Type out every line below exactly as it reads.

--- DATA LINES ---

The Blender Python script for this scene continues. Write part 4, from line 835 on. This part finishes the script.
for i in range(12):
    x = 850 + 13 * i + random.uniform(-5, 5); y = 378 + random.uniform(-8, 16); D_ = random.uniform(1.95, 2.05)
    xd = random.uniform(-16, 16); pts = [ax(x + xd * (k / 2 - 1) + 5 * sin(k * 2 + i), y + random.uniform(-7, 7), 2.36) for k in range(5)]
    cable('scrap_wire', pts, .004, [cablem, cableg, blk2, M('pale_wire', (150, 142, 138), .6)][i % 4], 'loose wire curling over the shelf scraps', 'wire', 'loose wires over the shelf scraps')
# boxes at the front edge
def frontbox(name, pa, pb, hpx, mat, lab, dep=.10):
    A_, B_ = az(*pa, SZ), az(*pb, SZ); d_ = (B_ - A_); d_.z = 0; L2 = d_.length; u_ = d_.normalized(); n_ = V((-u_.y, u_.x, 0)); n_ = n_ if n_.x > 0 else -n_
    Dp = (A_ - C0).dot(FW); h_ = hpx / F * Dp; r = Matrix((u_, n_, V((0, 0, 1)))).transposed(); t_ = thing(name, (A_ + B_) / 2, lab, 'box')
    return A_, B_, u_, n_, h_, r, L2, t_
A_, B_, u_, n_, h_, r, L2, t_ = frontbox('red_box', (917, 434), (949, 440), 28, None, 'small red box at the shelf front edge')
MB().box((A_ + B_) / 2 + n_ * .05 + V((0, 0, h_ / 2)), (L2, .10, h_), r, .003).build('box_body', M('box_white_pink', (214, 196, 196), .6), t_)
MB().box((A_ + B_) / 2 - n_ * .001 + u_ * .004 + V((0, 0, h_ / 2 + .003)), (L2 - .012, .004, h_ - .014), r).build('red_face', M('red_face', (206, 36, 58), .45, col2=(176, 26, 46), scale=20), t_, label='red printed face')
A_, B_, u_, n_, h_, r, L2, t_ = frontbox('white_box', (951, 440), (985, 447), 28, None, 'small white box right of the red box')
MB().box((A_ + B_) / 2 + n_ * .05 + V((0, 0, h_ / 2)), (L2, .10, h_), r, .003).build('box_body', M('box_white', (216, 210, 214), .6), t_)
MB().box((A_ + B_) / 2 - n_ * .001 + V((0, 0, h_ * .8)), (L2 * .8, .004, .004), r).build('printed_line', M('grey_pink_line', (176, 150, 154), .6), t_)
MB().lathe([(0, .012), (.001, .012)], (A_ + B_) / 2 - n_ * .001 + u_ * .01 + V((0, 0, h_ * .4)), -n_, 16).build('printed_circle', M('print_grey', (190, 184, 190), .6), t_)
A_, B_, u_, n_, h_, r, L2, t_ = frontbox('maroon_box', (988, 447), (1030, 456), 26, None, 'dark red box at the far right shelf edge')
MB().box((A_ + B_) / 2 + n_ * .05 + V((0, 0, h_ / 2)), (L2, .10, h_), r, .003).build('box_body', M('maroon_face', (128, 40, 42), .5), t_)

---

ANSWER BELOW:
The Blender Python script for this scene continues. Write part 4, from line 835 on. This part finishes the script.
for i in range(12):
    x = 850 + 13 * i + random.uniform(-5, 5); y = 378 + random.uniform(-8, 16); D_ = random.uniform(1.95, 2.05)
    xd = random.uniform(-16, 16); pts = [ax(x + xd * (k / 2 - 1) + 5 * sin(k * 2 + i), y + random.uniform(-7, 7), 2.36) for k in range(5)]
    cable('scrap_wire', pts, .004, [cablem, cableg, blk2, M('pale_wire', (150, 142, 138), .6)][i % 4], 'loose wire curling over the shelf scraps', 'wire', 'loose wires over the shelf scraps')
# boxes at the front edge
def frontbox(name, pa, pb, hpx, mat, lab, dep=.10):
    A_, B_ = az(*pa, SZ), az(*pb, SZ); d_ = (B_ - A_); d_.z = 0; L2 = d_.length; u_ = d_.normalized(); n_ = V((-u_.y, u_.x, 0)); n_ = n_ if n_.x > 0 else -n_
    Dp = (A_ - C0).dot(FW); h_ = hpx / F * Dp; r = Matrix((u_, n_, V((0, 0, 1)))).transposed(); t_ = thing(name, (A_ + B_) / 2, lab, 'box')
    return A_, B_, u_, n_, h_, r, L2, t_
A_, B_, u_, n_, h_, r, L2, t_ = frontbox('red_box', (917, 434), (949, 440), 28, None, 'small red box at the shelf front edge')
MB().box((A_ + B_) / 2 + n_ * .05 + V((0, 0, h_ / 2)), (L2, .10, h_), r, .003).build('box_body', M('box_white_pink', (214, 196, 196), .6), t_)
MB().box((A_ + B_) / 2 - n_ * .001 + u_ * .004 + V((0, 0, h_ / 2 + .003)), (L2 - .012, .004, h_ - .014), r).build('red_face', M('red_face', (206, 36, 58), .45, col2=(176, 26, 46), scale=20), t_, label='red printed face')
A_, B_, u_, n_, h_, r, L2, t_ = frontbox('white_box', (951, 440), (985, 447), 28, None, 'small white box right of the red box')
MB().box((A_ + B_) / 2 + n_ * .05 + V((0, 0, h_ / 2)), (L2, .10, h_), r, .003).build('box_body', M('box_white', (216, 210, 214), .6), t_)
MB().box((A_ + B_) / 2 - n_ * .001 + V((0, 0, h_ * .8)), (L2 * .8, .004, .004), r).build('printed_line', M('grey_pink_line', (176, 150, 154), .6), t_)
MB().lathe([(0, .012), (.001, .012)], (A_ + B_) / 2 - n_ * .001 + u_ * .01 + V((0, 0, h_ * .4)), -n_, 16).build('printed_circle', M('print_grey', (190, 184, 190), .6), t_)
A_, B_, u_, n_, h_, r, L2, t_ = frontbox('maroon_box', (988, 447), (1030, 456), 26, None, 'dark red box at the far right shelf edge')
MB().box((A_ + B_) / 2 + n_ * .05 + V((0, 0, h_ / 2)), (L2, .10, h_), r, .003).build('box_body', M('maroon_face', (128, 40, 42), .5), t_)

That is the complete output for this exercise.